Perhaps Popup Chinese is more promising in terms of adapting its pedagogy toward acquisition over learning with the aim of leading intermediate speakers into the circle of the advanced. Chinese Pod has already erred with its Upper Intermediate series. Those two hundred-fifty lessons again lack a systematic approach to acquiring vocabulary. The discussions would be wonderful: the native English speaker, whose Mandarin is excellent I’ve been told by a local teacher, now speaks Chinese with the native Chinese speaker, and so that would double the amount of comprehensible input per lesson.
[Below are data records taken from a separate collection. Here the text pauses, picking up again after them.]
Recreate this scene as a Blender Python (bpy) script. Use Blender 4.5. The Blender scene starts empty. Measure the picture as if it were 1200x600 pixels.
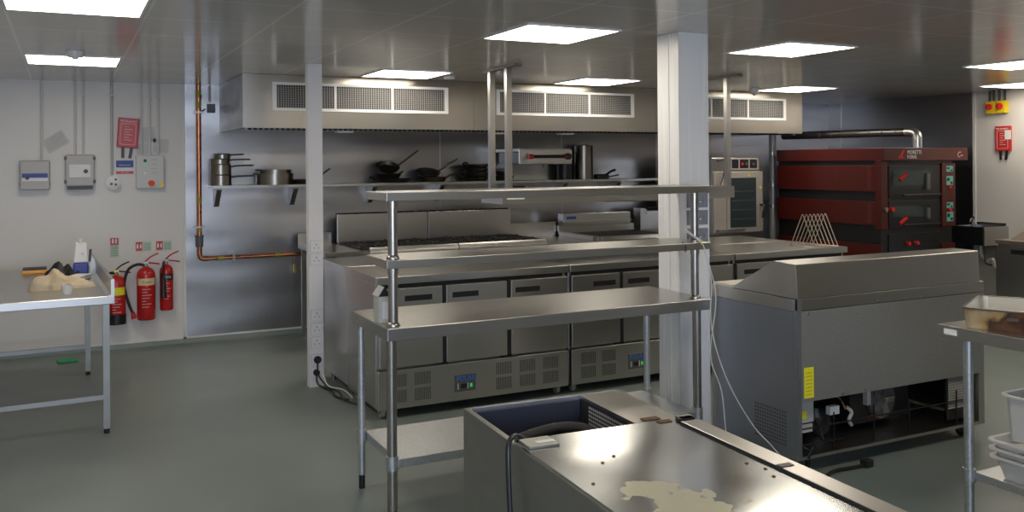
import bpy, bmesh, math, random
from mathutils import Vector, Matrix, Euler
random.seed(7)
R = math.radians
SC = bpy.context.scene
COL = SC.collection

# ------------------------------------------------------------------ camera
cam_d = bpy.data.cameras.new('camera')
cam_d.sensor_fit = 'HORIZONTAL'; cam_d.sensor_width = 36.0
cam_d.lens = 1047.0 / 1200.0 * 36.0
cam_d.shift_y = -(300.0 - 191.0) / 1200.0
cam_d.clip_start = 0.05
cam = bpy.data.objects.new('camera', cam_d); COL.objects.link(cam)
cam.matrix_world = Matrix.Translation((0, 0, 1.65)) @ Matrix.Rotation(-R(26.6), 4, 'Z') @ Matrix.Rotation(R(90), 4, 'X') @ Matrix.Rotation(-R(.42), 4, 'Z')
SC.camera = cam

# ------------------------------------------------------------------ world, daylight, exposure
LAMP = 13.5          # strength of the ceiling panels
DAY = 150.0          # power of the daylight source added behind the camera (watts)
w = bpy.data.worlds.new('world'); SC.world = w; w.use_nodes = True
w.node_tree.nodes['Background'].inputs[0].default_value = (.55, .68, 1, 1)
w.node_tree.nodes['Background'].inputs[1].default_value = .6
SC.view_settings.view_transform = 'Standard'
SC.view_settings.look = 'None'
SC.view_settings.exposure = -0.18
SC.view_settings.gamma = 1.0
SC.view_settings.use_curve_mapping = False
SC.cycles.sample_clamp_indirect = 2.5
SC.cycles.caustics_refractive = False
SC.cycles.max_bounces = 9
SC.cycles.adaptive_threshold = .005
def area(name, loc, rot, sx, sy, power, col):
    l = bpy.data.lights.new(name, 'AREA'); l.shape = 'RECTANGLE'; l.size = sx; l.size_y = sy
    l.energy = power; l.color = col
    o = bpy.data.objects.new(name, l); COL.objects.link(o); o.location = loc; o.rotation_euler = rot
    return o
area('added_daylight', (-.2, -2.56, 1.5), (R(90), 0, R(0)), 2.9, 1.3, DAY, (.70, .80, 1))  # area light added out of view as assumed daylight, brightens the foreground

# ------------------------------------------------------------------ materials
def P(name, col, rough=.5, metal=0.0, **kw):
    m = bpy.data.materials.new(name); m.use_nodes = True
    b = m.node_tree.nodes['Principled BSDF']
    b.inputs['Base Color'].default_value = (*col, 1)
    b.inputs['Roughness'].default_value = rough
    b.inputs['Metallic'].default_value = metal
    for k, v in kw.items(): b.inputs[k.replace('_', ' ')].default_value = v
    return m
def N(m, t, **kw):
    n = m.node_tree.nodes.new(t)
    for k, v in kw.items(): setattr(n, k, v)
    return n
def L(m, a, b): m.node_tree.links.new(a, b)
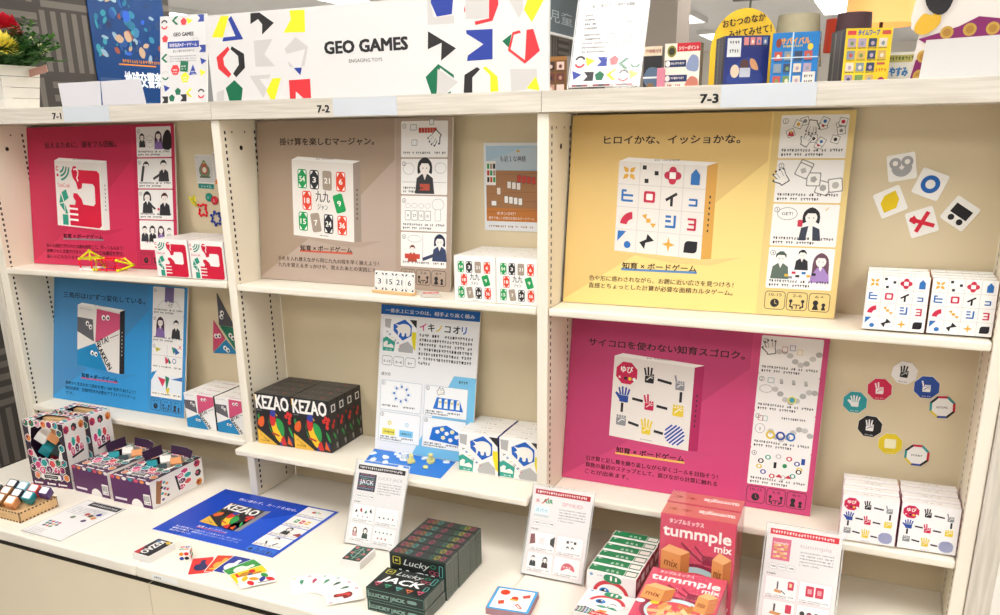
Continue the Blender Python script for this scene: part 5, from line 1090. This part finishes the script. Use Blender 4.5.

The problem, however, is not that the dialogs are longer, but they are filled with so many new vocabulary items that must be learned and can’t be acquired that it renders the discussion non-comprehensible. For the time being, I can use the Upper Intermediate series for studying. But for everyday comprehensible stimulation, I’m stuck with using my intermediate Chinese Pod MP3’s as a long, randomized playlist that simulates a kind of comprehensible Chinese radio, but that’s still about 50% English. I really wish I had a comparable resource that was 100% Chinese. Popup Chinese currently has no level between their Intermediate and Advanced. Since they take a low-intermediate approach to their intermediate dialogs, the real promise here—unless Chinese Pod changes their established course—would be for Popup Chinese to begin an Upper Intermediate series. Preferably they’d try to pioneer a systematic approach to acquiring, not simply studying, vocabulary. They would still produce a valuable product, however, if they merely reused their existing Intermediate dialogs in a 100% Chinese discussion between two Chinese speakers that took a more advanced approach to that same dialog. Upper Intermediate users, having already gone through their Intermediate series, would find the reused Intermediate dialogs readily comprehensible, freeing up the Popup Chinese’s speakers for a wider ranging discussion. I heartily request Popup Chinese start producing such an Upper Intermediate series.